Lamentablemente, dice, estamos equivocados. El historial de investigación revela que todos somos irremediablemente poco confiables cuando evaluamos el desempeño de otra persona. El efecto que estropea nuestra capacidad para calificar a otros se llama “efecto idiosincrático de calificación” (EIC). El EIC dice que la calificación que hacemos del potencial de una persona está movida no por quién es la persona calificada sino por nuestras propias idiosincrasias, por cómo definimos nosotros “potencial”. Este efecto no cambia con muchas horas de capacitación. De manera que en promedio 61% de la calificación que damos a otra persona es reflejo de nosotros mismos.

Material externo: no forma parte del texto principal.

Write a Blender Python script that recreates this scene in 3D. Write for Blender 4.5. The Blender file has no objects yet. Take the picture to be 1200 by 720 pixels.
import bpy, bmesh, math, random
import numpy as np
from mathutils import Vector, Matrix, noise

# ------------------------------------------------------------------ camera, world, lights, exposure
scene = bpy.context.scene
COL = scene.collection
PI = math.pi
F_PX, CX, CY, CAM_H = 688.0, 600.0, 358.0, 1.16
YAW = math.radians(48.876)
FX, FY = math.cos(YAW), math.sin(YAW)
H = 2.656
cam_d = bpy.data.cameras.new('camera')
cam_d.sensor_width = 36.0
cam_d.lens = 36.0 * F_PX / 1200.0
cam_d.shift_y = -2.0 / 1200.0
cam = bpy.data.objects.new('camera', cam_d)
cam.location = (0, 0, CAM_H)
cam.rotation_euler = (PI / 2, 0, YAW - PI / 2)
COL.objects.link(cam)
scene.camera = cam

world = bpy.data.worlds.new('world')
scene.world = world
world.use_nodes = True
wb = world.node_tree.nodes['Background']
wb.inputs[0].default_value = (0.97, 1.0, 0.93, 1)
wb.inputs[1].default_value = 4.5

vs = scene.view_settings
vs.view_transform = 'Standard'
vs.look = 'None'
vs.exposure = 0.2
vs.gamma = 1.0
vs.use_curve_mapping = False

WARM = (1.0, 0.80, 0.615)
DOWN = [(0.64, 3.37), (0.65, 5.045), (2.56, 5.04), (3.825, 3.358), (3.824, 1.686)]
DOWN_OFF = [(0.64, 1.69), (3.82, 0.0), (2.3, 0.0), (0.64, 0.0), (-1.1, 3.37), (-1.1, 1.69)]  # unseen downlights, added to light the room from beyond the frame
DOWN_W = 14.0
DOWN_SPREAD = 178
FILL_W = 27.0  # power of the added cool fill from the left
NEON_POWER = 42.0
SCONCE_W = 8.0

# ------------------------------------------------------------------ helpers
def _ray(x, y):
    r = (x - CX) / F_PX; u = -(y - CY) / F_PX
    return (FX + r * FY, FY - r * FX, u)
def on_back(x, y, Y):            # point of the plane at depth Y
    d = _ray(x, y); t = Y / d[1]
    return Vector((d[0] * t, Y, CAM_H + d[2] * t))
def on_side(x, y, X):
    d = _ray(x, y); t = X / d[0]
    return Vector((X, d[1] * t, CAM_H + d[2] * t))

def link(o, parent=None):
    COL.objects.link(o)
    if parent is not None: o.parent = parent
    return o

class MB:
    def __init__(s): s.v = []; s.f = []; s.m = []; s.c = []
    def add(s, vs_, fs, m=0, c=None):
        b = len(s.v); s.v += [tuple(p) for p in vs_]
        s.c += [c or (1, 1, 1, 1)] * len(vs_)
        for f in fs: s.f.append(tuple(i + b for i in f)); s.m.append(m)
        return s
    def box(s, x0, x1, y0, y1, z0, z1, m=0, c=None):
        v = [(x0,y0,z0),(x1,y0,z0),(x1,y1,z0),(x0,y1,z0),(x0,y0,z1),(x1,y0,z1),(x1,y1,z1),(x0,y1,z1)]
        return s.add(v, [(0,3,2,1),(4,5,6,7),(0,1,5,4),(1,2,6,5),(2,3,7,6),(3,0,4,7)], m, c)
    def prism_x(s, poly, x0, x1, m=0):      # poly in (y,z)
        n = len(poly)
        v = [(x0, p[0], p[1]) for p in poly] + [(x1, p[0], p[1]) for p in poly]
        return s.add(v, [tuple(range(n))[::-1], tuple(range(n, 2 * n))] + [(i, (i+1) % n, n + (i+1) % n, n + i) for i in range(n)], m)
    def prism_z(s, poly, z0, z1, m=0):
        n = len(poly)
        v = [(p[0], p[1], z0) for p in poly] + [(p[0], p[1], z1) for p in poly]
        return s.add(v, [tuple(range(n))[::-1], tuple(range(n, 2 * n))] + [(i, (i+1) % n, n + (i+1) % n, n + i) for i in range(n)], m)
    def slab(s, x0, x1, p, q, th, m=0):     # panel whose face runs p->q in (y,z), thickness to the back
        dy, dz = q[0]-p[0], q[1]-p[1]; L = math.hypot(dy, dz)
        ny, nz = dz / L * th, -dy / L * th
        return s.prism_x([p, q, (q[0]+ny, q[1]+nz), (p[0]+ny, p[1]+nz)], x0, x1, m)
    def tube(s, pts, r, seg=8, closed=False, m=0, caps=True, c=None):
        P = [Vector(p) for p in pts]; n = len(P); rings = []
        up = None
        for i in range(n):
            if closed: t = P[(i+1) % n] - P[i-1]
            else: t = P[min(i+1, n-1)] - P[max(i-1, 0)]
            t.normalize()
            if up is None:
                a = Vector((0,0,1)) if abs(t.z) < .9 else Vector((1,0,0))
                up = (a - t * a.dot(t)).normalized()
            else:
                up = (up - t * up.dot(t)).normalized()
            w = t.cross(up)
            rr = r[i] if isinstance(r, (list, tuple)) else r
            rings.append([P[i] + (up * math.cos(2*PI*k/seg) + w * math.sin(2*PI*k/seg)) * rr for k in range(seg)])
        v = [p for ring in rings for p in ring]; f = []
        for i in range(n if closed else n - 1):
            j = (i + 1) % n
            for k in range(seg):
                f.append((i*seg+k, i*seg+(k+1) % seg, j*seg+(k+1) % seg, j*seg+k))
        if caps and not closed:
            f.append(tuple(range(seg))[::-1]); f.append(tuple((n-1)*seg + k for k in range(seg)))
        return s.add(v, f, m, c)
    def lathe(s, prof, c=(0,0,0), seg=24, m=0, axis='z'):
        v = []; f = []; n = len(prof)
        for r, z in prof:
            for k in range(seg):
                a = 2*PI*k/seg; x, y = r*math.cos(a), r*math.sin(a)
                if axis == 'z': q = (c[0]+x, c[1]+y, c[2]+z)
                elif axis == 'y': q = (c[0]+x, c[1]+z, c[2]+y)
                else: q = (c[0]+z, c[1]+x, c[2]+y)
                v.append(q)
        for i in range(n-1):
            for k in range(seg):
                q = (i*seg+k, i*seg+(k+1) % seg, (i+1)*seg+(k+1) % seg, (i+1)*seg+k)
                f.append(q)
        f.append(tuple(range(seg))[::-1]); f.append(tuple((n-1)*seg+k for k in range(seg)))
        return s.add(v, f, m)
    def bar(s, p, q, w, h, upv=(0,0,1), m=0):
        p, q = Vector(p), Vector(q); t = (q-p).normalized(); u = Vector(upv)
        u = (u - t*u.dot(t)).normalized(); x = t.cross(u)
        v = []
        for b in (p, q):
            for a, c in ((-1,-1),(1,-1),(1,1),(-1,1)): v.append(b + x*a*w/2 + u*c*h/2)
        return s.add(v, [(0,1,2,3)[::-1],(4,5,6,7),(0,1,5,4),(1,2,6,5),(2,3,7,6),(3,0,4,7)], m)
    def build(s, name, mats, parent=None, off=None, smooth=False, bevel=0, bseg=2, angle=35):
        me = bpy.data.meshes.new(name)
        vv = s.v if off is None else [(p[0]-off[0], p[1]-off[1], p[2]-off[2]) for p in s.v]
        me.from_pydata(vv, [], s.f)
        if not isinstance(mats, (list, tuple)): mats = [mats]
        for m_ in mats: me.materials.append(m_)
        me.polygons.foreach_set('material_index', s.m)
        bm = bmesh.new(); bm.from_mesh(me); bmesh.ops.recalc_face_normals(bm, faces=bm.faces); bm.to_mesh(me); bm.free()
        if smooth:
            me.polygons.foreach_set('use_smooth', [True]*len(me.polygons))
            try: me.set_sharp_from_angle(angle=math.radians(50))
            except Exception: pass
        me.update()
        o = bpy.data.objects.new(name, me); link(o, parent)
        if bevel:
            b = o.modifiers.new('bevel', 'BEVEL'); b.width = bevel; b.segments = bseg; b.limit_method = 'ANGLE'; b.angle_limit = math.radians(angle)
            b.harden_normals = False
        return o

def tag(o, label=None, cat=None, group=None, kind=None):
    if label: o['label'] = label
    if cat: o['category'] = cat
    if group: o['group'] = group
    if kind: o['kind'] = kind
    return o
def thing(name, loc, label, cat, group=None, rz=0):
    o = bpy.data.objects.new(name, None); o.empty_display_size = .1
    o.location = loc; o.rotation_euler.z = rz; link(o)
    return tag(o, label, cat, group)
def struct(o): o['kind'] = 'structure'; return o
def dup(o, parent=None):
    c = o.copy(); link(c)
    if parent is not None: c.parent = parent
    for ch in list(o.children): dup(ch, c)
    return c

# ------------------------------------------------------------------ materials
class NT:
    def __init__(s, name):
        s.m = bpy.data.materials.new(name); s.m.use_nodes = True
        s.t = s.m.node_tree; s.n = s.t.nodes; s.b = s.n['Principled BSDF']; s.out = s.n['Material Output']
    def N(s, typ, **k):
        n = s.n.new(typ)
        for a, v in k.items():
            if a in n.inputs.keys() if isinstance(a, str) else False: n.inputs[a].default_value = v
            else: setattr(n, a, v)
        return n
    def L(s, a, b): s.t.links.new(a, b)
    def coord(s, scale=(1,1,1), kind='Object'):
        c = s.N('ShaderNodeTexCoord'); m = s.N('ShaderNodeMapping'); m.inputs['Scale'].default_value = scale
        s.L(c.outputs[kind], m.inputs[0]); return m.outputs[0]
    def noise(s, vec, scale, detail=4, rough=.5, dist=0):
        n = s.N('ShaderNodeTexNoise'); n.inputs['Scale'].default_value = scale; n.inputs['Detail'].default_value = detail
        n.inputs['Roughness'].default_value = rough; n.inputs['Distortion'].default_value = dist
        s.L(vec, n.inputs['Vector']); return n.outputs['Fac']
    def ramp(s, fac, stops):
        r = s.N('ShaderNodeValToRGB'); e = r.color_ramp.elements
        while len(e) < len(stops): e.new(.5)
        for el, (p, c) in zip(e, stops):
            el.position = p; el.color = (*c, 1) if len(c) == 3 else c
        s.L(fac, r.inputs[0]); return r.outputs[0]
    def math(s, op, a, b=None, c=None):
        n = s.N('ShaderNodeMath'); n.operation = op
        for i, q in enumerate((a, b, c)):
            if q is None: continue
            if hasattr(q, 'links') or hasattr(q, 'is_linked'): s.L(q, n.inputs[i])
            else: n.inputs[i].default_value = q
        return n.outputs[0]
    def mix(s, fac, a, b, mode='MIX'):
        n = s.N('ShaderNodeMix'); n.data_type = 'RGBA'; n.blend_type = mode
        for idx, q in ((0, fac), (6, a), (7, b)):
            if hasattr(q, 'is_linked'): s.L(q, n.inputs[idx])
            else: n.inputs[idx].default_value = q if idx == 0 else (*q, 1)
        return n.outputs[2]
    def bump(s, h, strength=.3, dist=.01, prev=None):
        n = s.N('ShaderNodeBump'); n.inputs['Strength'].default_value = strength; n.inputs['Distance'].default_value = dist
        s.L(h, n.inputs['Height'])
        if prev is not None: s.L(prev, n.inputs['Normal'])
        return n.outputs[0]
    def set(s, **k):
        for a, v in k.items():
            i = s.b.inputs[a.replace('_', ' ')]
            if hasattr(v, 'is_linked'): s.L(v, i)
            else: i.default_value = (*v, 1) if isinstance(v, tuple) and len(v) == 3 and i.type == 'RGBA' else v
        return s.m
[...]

O sea, que cuando uno califica a alguien o algo, la calificación revela al mundo mucho más sobre el que califica que sobre el calificado.
Sin embargo, seguimos creyendo que las personas son hábiles para calificar desempeño, potencial o competencias, y las usamos para decidir a quién se capacita en qué cosa, quién recibe la promoción para qué cargo o a quién se le paga más bono.
Todas estas decisiones se basan en la creencia que esas calificaciones reflejan fielmente a la gente calificada. Pero si por un momento pensáramos que esas evaluaciones podrían ser inválidas, todo eso – la forma en que capacitamos, pagamos, recompensamos a nuestro personal—se volvería dudoso.